— Start EXERCISE INPUTS —

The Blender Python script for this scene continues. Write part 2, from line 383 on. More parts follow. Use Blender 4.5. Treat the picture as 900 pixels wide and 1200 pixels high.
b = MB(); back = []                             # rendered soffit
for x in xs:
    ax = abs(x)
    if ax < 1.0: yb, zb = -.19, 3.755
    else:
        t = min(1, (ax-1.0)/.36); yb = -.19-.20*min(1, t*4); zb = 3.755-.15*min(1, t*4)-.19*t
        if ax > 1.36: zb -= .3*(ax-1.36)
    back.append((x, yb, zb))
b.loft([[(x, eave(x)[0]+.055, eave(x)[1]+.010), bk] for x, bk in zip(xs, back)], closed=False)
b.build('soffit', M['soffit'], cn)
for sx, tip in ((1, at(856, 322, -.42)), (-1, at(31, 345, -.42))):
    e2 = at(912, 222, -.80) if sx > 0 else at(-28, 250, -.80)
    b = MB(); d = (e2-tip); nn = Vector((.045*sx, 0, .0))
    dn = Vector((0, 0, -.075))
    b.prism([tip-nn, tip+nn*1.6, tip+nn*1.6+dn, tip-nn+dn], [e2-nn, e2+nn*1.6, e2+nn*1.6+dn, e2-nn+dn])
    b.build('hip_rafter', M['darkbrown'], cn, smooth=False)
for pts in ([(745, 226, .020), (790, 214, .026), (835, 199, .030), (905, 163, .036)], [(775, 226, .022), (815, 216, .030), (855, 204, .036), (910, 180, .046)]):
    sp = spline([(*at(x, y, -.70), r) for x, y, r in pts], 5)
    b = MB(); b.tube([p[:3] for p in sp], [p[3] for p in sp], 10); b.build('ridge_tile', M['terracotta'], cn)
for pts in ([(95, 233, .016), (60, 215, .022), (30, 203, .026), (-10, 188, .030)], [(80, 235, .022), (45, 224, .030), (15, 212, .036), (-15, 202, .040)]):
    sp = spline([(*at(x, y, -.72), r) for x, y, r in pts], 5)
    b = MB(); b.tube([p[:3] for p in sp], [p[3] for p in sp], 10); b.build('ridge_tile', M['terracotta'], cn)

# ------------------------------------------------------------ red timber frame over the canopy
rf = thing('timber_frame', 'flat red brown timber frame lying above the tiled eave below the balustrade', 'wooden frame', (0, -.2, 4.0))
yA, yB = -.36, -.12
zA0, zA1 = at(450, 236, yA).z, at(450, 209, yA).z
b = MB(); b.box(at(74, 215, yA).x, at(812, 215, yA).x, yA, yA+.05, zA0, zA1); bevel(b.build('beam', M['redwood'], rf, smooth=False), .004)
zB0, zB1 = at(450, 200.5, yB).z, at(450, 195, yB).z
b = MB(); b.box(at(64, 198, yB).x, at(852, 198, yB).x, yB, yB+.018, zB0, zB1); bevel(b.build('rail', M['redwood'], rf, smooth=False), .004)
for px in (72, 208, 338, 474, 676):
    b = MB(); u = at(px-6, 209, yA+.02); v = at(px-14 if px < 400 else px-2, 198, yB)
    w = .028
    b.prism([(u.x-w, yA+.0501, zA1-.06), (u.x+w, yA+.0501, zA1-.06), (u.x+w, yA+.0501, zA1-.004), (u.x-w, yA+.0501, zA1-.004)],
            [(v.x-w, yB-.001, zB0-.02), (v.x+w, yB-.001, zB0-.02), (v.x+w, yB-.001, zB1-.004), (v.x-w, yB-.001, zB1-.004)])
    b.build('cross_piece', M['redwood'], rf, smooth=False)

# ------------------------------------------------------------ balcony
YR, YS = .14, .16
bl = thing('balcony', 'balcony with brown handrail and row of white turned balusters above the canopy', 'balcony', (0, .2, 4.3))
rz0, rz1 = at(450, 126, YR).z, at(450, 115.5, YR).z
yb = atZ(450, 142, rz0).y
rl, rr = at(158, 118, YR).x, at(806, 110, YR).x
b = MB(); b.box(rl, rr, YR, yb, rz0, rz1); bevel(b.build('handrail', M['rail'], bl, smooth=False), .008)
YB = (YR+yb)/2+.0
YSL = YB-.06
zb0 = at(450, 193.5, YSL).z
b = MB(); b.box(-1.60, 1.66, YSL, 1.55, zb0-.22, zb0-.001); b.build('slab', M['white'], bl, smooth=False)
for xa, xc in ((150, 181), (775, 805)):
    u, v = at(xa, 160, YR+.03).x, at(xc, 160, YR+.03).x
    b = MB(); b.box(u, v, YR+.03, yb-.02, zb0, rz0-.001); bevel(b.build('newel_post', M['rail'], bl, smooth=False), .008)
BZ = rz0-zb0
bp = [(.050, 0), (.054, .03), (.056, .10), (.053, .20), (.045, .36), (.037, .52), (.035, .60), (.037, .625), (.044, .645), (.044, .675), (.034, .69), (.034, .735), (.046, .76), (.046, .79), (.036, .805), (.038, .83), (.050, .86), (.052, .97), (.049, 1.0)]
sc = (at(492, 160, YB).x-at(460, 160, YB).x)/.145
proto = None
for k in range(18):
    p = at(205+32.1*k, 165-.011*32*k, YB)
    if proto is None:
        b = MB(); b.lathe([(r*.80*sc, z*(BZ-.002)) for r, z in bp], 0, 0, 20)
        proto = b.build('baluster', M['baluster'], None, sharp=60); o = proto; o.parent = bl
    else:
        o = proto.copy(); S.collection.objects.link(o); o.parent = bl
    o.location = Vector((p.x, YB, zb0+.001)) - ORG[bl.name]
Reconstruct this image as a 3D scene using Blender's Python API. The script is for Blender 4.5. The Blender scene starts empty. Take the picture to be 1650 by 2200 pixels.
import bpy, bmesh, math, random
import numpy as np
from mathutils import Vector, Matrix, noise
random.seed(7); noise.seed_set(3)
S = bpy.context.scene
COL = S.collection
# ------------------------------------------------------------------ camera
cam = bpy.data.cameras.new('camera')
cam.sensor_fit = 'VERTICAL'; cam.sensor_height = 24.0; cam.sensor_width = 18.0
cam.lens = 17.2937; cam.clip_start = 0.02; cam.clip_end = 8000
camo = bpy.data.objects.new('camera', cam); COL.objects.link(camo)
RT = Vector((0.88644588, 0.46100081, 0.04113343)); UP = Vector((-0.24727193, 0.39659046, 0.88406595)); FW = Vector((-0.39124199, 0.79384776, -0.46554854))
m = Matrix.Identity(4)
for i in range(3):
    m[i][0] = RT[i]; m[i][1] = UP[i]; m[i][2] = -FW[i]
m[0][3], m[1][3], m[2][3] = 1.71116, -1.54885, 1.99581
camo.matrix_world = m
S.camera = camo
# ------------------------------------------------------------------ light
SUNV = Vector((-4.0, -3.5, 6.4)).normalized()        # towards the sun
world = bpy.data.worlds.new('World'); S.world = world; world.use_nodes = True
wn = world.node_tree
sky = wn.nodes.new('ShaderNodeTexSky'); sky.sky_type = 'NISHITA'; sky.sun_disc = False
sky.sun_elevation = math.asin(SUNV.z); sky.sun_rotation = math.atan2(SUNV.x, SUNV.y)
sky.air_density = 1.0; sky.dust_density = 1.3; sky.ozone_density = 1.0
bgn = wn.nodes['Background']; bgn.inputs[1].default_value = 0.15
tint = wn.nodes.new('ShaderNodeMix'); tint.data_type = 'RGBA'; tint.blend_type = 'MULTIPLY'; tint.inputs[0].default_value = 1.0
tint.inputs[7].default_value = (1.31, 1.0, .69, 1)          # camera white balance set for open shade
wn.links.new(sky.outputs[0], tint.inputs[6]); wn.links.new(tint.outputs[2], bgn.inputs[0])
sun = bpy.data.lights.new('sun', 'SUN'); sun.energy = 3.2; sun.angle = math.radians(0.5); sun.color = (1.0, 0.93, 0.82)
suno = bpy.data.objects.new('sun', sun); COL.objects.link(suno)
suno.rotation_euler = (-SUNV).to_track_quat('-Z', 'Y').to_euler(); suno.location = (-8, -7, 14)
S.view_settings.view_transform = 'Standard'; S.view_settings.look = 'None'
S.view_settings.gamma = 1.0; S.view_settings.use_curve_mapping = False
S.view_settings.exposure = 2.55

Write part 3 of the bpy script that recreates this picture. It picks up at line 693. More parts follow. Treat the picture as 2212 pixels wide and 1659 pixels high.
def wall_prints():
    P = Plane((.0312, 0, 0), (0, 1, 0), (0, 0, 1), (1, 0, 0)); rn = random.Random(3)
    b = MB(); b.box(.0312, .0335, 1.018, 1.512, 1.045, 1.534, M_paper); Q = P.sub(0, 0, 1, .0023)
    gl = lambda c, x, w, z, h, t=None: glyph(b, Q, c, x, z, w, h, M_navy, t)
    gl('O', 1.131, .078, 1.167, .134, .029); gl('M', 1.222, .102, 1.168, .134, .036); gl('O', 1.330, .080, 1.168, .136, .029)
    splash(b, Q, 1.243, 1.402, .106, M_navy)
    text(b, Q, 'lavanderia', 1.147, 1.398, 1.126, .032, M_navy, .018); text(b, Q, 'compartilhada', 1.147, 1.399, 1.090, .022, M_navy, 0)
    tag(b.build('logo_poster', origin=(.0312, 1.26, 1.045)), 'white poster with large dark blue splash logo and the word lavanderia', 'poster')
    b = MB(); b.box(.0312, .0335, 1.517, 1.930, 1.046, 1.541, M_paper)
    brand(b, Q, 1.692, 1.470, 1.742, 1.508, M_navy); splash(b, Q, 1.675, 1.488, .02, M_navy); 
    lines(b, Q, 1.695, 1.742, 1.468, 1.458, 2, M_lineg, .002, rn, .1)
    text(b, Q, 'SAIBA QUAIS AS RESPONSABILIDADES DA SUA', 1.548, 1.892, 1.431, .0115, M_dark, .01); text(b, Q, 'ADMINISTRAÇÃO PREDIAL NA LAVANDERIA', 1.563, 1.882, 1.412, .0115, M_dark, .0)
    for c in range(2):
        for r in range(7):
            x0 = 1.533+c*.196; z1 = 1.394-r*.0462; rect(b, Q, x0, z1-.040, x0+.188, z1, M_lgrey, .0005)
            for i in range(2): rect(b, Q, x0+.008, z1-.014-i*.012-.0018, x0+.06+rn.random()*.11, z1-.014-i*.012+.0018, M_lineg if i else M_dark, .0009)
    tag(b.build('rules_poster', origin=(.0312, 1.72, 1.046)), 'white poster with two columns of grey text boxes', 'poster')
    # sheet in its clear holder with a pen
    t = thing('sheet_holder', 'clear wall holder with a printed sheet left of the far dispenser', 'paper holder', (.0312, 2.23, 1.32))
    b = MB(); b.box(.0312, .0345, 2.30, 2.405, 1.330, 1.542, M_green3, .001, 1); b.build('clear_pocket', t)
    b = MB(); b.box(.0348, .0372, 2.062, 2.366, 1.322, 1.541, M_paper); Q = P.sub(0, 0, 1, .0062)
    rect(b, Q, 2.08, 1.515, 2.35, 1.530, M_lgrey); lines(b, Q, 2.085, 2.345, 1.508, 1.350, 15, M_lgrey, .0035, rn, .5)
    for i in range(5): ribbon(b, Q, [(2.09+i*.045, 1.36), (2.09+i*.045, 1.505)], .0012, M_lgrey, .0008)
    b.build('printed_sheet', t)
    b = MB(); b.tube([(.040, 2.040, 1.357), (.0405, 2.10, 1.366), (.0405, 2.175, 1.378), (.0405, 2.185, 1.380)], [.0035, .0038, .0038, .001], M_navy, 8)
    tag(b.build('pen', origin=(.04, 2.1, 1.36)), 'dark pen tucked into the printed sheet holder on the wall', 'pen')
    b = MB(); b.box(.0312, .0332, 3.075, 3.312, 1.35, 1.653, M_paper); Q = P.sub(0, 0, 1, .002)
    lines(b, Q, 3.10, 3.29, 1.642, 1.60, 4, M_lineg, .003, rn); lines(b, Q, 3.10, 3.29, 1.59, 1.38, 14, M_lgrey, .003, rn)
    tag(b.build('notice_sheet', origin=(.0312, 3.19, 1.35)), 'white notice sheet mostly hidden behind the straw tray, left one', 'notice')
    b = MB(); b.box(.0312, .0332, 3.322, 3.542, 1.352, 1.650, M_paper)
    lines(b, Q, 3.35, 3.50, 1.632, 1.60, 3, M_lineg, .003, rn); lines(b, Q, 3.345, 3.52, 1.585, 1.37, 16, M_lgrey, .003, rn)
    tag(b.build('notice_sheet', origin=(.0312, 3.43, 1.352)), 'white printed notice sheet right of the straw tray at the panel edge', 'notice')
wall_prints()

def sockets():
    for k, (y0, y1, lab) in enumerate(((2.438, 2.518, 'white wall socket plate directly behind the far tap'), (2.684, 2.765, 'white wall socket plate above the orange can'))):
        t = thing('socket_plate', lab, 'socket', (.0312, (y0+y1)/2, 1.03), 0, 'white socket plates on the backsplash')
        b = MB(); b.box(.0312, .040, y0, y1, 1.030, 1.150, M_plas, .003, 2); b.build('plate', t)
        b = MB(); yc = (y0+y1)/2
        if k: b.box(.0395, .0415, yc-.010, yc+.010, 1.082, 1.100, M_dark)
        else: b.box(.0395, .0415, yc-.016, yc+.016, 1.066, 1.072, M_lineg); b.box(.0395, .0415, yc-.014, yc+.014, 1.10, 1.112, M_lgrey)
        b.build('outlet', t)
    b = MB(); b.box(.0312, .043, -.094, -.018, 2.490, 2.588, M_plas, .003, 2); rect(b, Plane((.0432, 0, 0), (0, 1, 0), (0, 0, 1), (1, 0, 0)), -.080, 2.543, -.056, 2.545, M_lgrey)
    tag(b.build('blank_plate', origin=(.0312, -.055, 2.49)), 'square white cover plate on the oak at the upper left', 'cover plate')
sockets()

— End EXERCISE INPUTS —

# [WHAT THE TASK ASKS]
Reply with the number of lines in the preceding entries that contain "scene", and no other words.

# [WRITTEN ANSWER]
3